**Given instruction:**
Nothing outside the range is to be copied. From the entries below, reproduce exactly the lines starting at the one with "Model this scene" and ending at the one with "1.45258803)) @ M3.transposed().to_4x4()", without pictures.

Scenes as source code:
============================================================
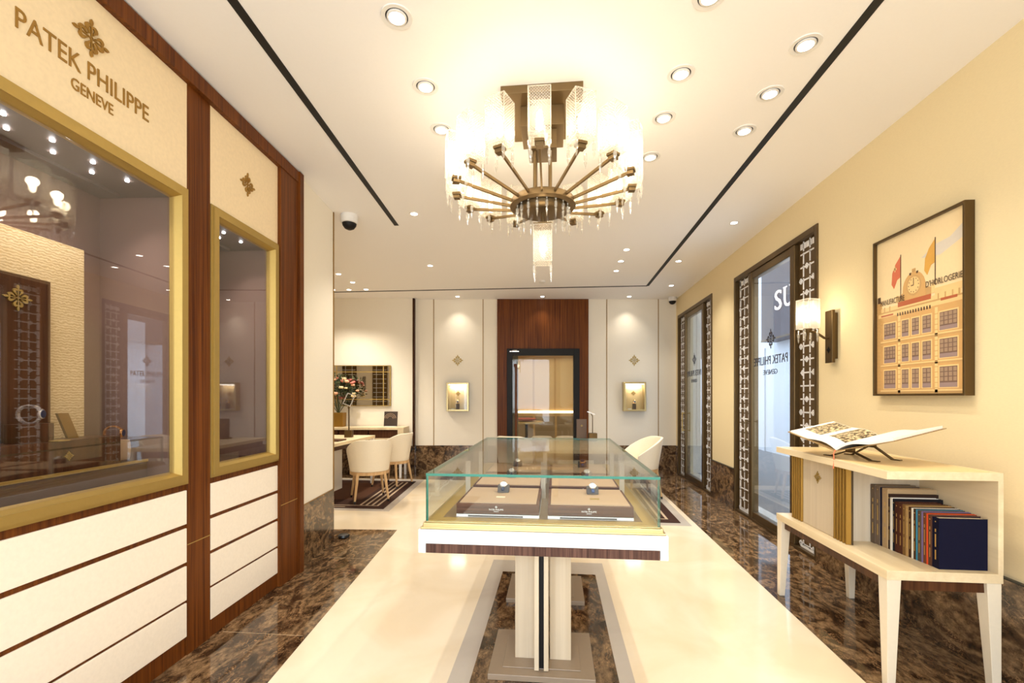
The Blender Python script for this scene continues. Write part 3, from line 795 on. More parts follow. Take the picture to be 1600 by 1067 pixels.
for k in range(16):
    a = -PI/2 + k * 2*PI/16
    ca, sa = math.cos(a), math.sin(a)
    # arm
    MB().sbar((ca*.185, sa*.185, -.568), (ca*(RH - .01), sa*(RH - .01), -.495), .011, .016).build('arm', M['chand'], ch)
    hd = MB().box(-.019, .019, -.019, .019, -.034, -.004).box(-.025, .025, -.025, .025, -.014, .0).build('lamp_holder', M['chand'], ch, bevel=.001)
    hd.location = (ca*RH, sa*RH, -.476); hd.rotation_euler = (0, 0, a + PI/2)
    if sh0 is None:
        sh0 = shade_geo().build('lamp_shade', [M['shade'], M['rim']], hd); sh = sh0
        bl0 = MB().lathe([(.006, 0), (.014, .01), (.017, .05), (.012, .085), (.002, .1)], 14).build('bulb', M['bulb'], hd, smooth=True); bl = bl0
        m = MB(); m.box(-.05, .05, -.05, .05, 0, .010); dp0 = m.build('drip_plate', M['crystal'], hd); dp = dp0
        m = MB(); crystal_mesh(m, 0, 0, 0); cr0 = m.build('crystal', M['crystal'], hd)
        crs = [cr0] + [cr0.copy() for _ in range(3)]
    else:
        sh, bl, dp = sh0.copy(), bl0.copy(), dp0.copy()
        for o in (sh, bl, dp): C.objects.link(o); o.parent = hd
        crs = [cr0.copy() for _ in range(4)]
    for o, (x, y) in zip(crs, ((-.047, -.047), (.047, -.047), (-.047, .047), (.047, .047))):
        if o is not cr0: C.objects.link(o); o.parent = hd
        o.location = (x, y, 0)
    sh.location = (0, 0, .010); bl.location = (0, 0, .05)
    light('POINT', 'lamp_glow', hd, (0, 0, .12), KC, WARM, .03)
for k in range(18):
    a = 2*PI*k/18
    m = MB(); crystal_mesh(m, 0, 0, 0, .10); o = m.build('crystal', M['crystal'], ch); o.location = (math.cos(a)*.158, math.sin(a)*.158, -.583)
m = MB(); m.bar((0, 0, -.6), (0, 0, -.68), .006).box(-.028, .028, -.028, .028, -.695, -.68).box(-.056, .056, -.056, .056, -.701, -.695); m.build('pendant_rod', M['chand'], ch)
m = MB(); w_ = .054; m.box(-w_, w_, -w_, w_, -.925, -.701); m.bm.free(); pd = sh0.copy(); C.objects.link(pd); pd.parent = ch; pd.location = (0, 0, -.925)
pb = bl0.copy(); C.objects.link(pb); pb.parent = ch; pb.location = (0, 0, -.86)
light('POINT', 'pendant_glow', ch, (0, 0, -.80), KC, WARM, .03)
for x in (-.05, .05):
    for y in (-.05, .05): o = cr0.copy(); C.objects.link(o); o.parent = ch; o.location = (x, y, -.925)

# ================================================================== DOWNLIGHTS
def gimbal(x, y, label, group, power=1.0, tilt=0):
    t_ = thing('downlight', label, 'downlight', (x, y, H), 0, group)
    m = MB(); m.lathe([(.0715, 0), (.070, -.005), (.052, -.004), (.050, 0)], 32, close=False); m.build('trim_ring', M['plastic_white'], t_, smooth=True)
    MB().lathe([(.051, -.0005), (.051, -.0015)], 28).build('recess', M['black'], t_)
    g = MB(); g.lathe([(.045, -.002), (.045, -.008), (.036, -.010), (.036, -.006)], 28, close=False); g = g.build('gimbal_ring', M['plastic_white'], t_, smooth=True)
    MB().lathe([(.036, -.004), (.036, -.008)], 24).build('lens', M['lamp'], t_)
    light('SPOT', 'lamp_beam', t_, (0, 0, -.03), KD * power * 2.3, WARM2, .03, 2.0, .9)
def small_dl(x, y, label, group, power=1.0, wall=None):
    t_ = thing('downlight', label, 'downlight', (x, y, H), 0, group)
    m = MB(); m.lathe([(.045, 0), (.043, -.004), (.032, -.003)], 24, close=False); m.build('trim_ring', M['plastic_white'], t_, smooth=True)
    MB().lathe([(.033, -.001), (.033, -.003)], 20).build('lens', M['lamp'], t_)
    light('SPOT', 'lamp_beam', t_, (0, 0, -.03), KD * power * 5.5, WARM2, .02, 1.9 if wall is None else wall[0], .8 if wall is None else wall[1])
G1 = 'large gimbal downlights around the chandelier'; G2 = 'small recessed downlights'
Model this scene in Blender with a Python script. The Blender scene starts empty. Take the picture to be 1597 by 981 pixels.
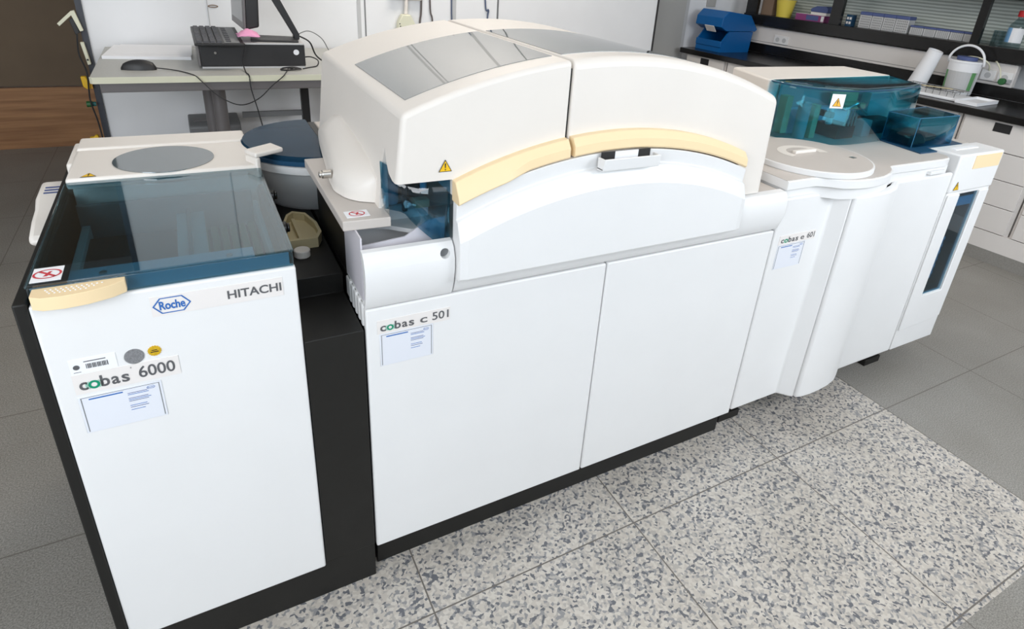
import bpy, bmesh, math, random
from mathutils import Vector, Matrix, Euler

random.seed(7)
sc = bpy.context.scene
COL = sc.collection

# ------------------------------------------------------------------ camera, light, exposure
cd = bpy.data.cameras.new('camera')
cam = bpy.data.objects.new('camera', cd)
COL.objects.link(cam)
sc.camera = cam
cd.sensor_fit = 'HORIZONTAL'
cd.sensor_width = 36.0
cd.lens = 36.0 * 952.127 / 1597.0
cd.shift_x = -55.2021 / 1597.0
cd.shift_y = -122.4795 / 1597.0
cd.clip_start = 0.05
Rwc = Matrix(((0.86866706, -0.48928108, 0.07759869),
              (-0.13938458, -0.39170267, -0.9094729),
              (0.4753835, 0.77921309, -0.40845745)))
M3 = Matrix(((1, 0, 0), (0, -1, 0), (0, 0, -1))) @ Rwc          # rows: camera right, up, back
cam.matrix_world = Matrix.Translation((-0.24327996, -1.07598717, 1.45258803)) @ M3.transposed().to_4x4()

sc.view_settings.view_transform = 'Standard'
sc.view_settings.look = 'None'
sc.view_settings.exposure = 0.0
sc.view_settings.gamma = 1.0
sc.view_settings.use_curve_mapping = False

w = bpy.data.worlds.new('world')
sc.world = w
w.use_nodes = True
bg = w.node_tree.nodes['Background']
bg.inputs['Color'].default_value = (0.75, 0.87, 1.0, 1)
bg.inputs['Strength'].default_value = 1.0


def area(name, loc, target, sx, sy, power, col):
    l = bpy.data.lights.new(name, 'AREA')
    l.shape = 'RECTANGLE'
    l.size = sx
    l.size_y = sy
    l.energy = power
    l.color = col
    o = bpy.data.objects.new(name, l)
    COL.objects.link(o)
    o.location = loc
    d = Vector(target) - Vector(loc)
    o.rotation_euler = d.to_track_quat('-Z', 'Y').to_euler()
    return o


DAY = (0.94, 0.96, 1.0)
area('window_and_fill_light', (-2.2, -1.93, 1.75), (-0.8, 2.2, 0.4), 1.8, 1.5, 76, DAY)  # added fill light for the left floor and the wall under the table
area('window_and_fill_light', (0.1, -1.93, 2.02), (0.3, 0.6, 0.9), 1.9, 0.95, 11, DAY)
area('window_and_fill_light', (2.4, -1.93, 1.95), (2.2, 0.6, 0.8), 1.9, 1.1, 56, DAY)
for cx, cy, e in ((0.3, 0.6, 1.0), (2.2, 0.6, 2.5), (1.2, 2.3, 24)):  # added ceiling fill, warm on the tops, strongest before the partition
    area('ceiling_fill_light', (cx, cy, 2.77), (cx, cy, 0), 1.2, 0.5, e, (1.0, 0.91, 0.80))


# ------------------------------------------------------------------ materials
def lin(c):
    return tuple(((v / 255.0) / 12.92 if v / 255.0 <= 0.04045 else ((v / 255.0 + 0.055) / 1.055) ** 2.4) for v in c)


def setspec(b, v):
    for k in ('Specular IOR Level', 'Specular'):
        if k in b.inputs:
            b.inputs[k].default_value = v
            return


def mat(name, rgb, rough=0.5, metal=0.0, spec=0.5, noise=0.0, nscale=30.0, bump=0.0, coat=0.0):
    m = bpy.data.materials.new(name)
    m.use_nodes = True
    nt = m.node_tree
    b = nt.nodes['Principled BSDF']
    c = lin(rgb)
    b.inputs['Base Color'].default_value = (*c, 1)
    b.inputs['Roughness'].default_value = rough
    b.inputs['Metallic'].default_value = metal
    setspec(b, spec)
    if coat:
        b.inputs['Coat Weight'].default_value = coat
    if noise or bump:
        tc = nt.nodes.new('ShaderNodeNewGeometry')
        n = nt.nodes.new('ShaderNodeTexNoise')
        n.inputs['Scale'].default_value = nscale
        n.inputs['Detail'].default_value = 4
        nt.links.new(tc.outputs['Position'], n.inputs['Vector'])
        if noise:
            r = nt.nodes.new('ShaderNodeValToRGB')
            lo = [max(0, v * (1 - noise)) for v in c]
            hi = [min(1, v * (1 + noise)) for v in c]
            r.color_ramp.elements[0].position = 0.3
            r.color_ramp.elements[1].position = 0.7
            r.color_ramp.elements[0].color = (*lo, 1)
            r.color_ramp.elements[1].color = (*hi, 1)
            nt.links.new(n.outputs['Fac'], r.inputs['Fac'])
            nt.links.new(r.outputs['Color'], b.inputs['Base Color'])
        if bump:
            bp = nt.nodes.new('ShaderNodeBump')
            bp.inputs['Strength'].default_value = bump
            bp.inputs['Distance'].default_value = 0.002
            nt.links.new(n.outputs['Fac'], bp.inputs['Height'])
            nt.links.new(bp.outputs['Normal'], b.inputs['Normal'])
    return m


def glass(name, rgb, rough=0.02, f0=0.04, gl=1.0):
    """tinted sheet: coloured see-through, mirror-like reflection growing towards grazing view"""
    m = bpy.data.materials.new(name)
    m.use_nodes = True
    nt = m.node_tree
    nt.nodes.remove(nt.nodes['Principled BSDF'])
    out = nt.nodes['Material Output']
    t = nt.nodes.new('ShaderNodeBsdfTransparent')
    t.inputs['Color'].default_value = (*lin(rgb), 1)
    g = nt.nodes.new('ShaderNodeBsdfGlossy')
    g.inputs['Roughness'].default_value = rough
    g.inputs['Color'].default_value = (gl, gl, gl, 1)
    f = nt.nodes.new('ShaderNodeLayerWeight')
    f.inputs['Blend'].default_value = 0.5
    p = nt.nodes.new('ShaderNodeMath')
    p.operation = 'POWER'
    p.inputs[1].default_value = 5.0
    nt.links.new(f.outputs['Facing'], p.inputs[0])
    q = nt.nodes.new('ShaderNodeMath')
    q.operation = 'MULTIPLY_ADD'
    q.inputs[1].default_value = 1.0 - f0
    q.inputs[2].default_value = f0
    nt.links.new(p.outputs[0], q.inputs[0])
    mx = nt.nodes.new('ShaderNodeMixShader')
    nt.links.new(q.outputs[0], mx.inputs[0])
    nt.links.new(t.outputs[0], mx.inputs[1])
    nt.links.new(g.outputs[0], mx.inputs[2])
    nt.links.new(mx.outputs[0], out.inputs['Surface'])
    return m


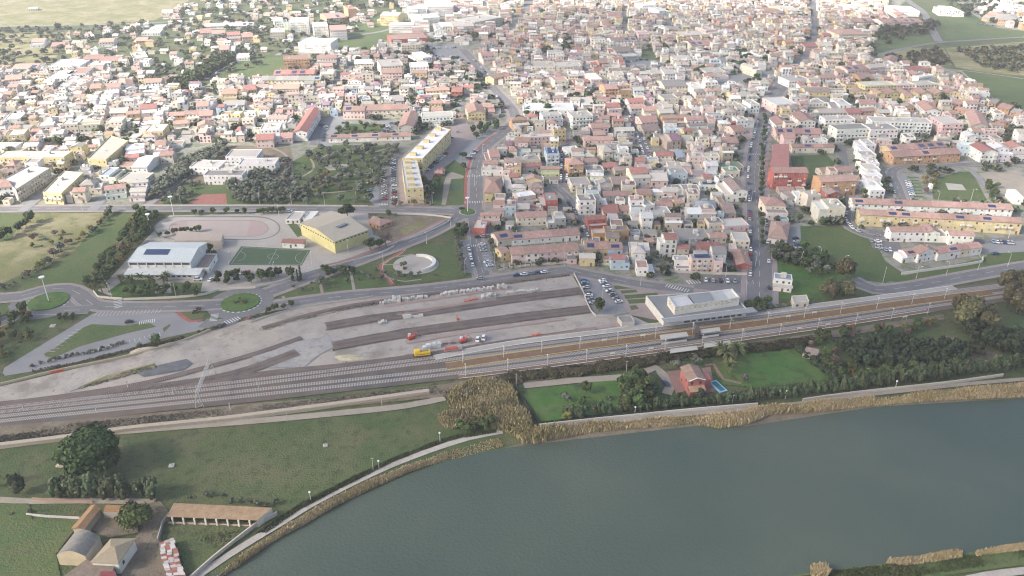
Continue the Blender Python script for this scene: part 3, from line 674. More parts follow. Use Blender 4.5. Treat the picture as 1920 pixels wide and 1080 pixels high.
============================================================
**Solution for this problem:**
Model this scene in Blender with a Python script. The Blender scene starts empty. Take the picture to be 1597 by 981 pixels.
import bpy, bmesh, math, random
from mathutils import Vector, Matrix, Euler

random.seed(7)
sc = bpy.context.scene
COL = sc.collection

# ------------------------------------------------------------------ camera, light, exposure
cd = bpy.data.cameras.new('camera')
cam = bpy.data.objects.new('camera', cd)
COL.objects.link(cam)
sc.camera = cam
cd.sensor_fit = 'HORIZONTAL'
cd.sensor_width = 36.0
cd.lens = 36.0 * 952.127 / 1597.0
cd.shift_x = -55.2021 / 1597.0
cd.shift_y = -122.4795 / 1597.0
cd.clip_start = 0.05
Rwc = Matrix(((0.86866706, -0.48928108, 0.07759869),
              (-0.13938458, -0.39170267, -0.9094729),
              (0.4753835, 0.77921309, -0.40845745)))
M3 = Matrix(((1, 0, 0), (0, -1, 0), (0, 0, -1))) @ Rwc          # rows: camera right, up, back
cam.matrix_world = Matrix.Translation((-0.24327996, -1.07598717, 1.45258803)) @ M3.transposed().to_4x4()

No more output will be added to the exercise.